Lately for McCutchen, they haven’t been quite so rare, though. Saturday he had the pleasure of knocking a three-run walk-off homer out to center field to end a 14-inning marathon of a game against the Dodgers.
After the game @TheCUTCH22 talks about what it’s like to be #McCLUTCHen @sfbay #SFGiants pic.twitter.com/MckcbqUFJ8
— Julie Parker (@insidethepark3r) April 11, 2018
One teammate left with an indelible impression from McCutchen’s performance was the rookie starter Beede, who was bubbling with admiration for his new teammate in the wake of his major league debut:
“Gosh he’s ‘Clutch’ man. Obviously he’s earned that name over the past five days. Just for this to be my first major league game and for him to end it in walk-off fashion — its incredible. [There are] so many emotions going through my mind right now, but obviously he’s an incredible player.”
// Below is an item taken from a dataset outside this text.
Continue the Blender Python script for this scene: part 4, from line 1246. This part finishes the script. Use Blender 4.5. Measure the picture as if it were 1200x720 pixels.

Manager Bruce Bochy, impressed by McCutchen, was also impressed by Beede. Of his young arm the skipper commented:
“He battled for four innings. Worked hard [and threw] a lot of pitches, but he did keep the game close and gave us a chance.”
Andrew Suarez will take the mound in his major league debut against D-Backs southpaw Robbie Ray in Wednesday’s 12:45 p.m. rubber match.
Posey (.375) continued an eight-game hitting streak going 2-for-3 in the second game of the three-game series with Arizona. … The Giants win Tuesday was the franchise’s 200th win against the Diamondbacks.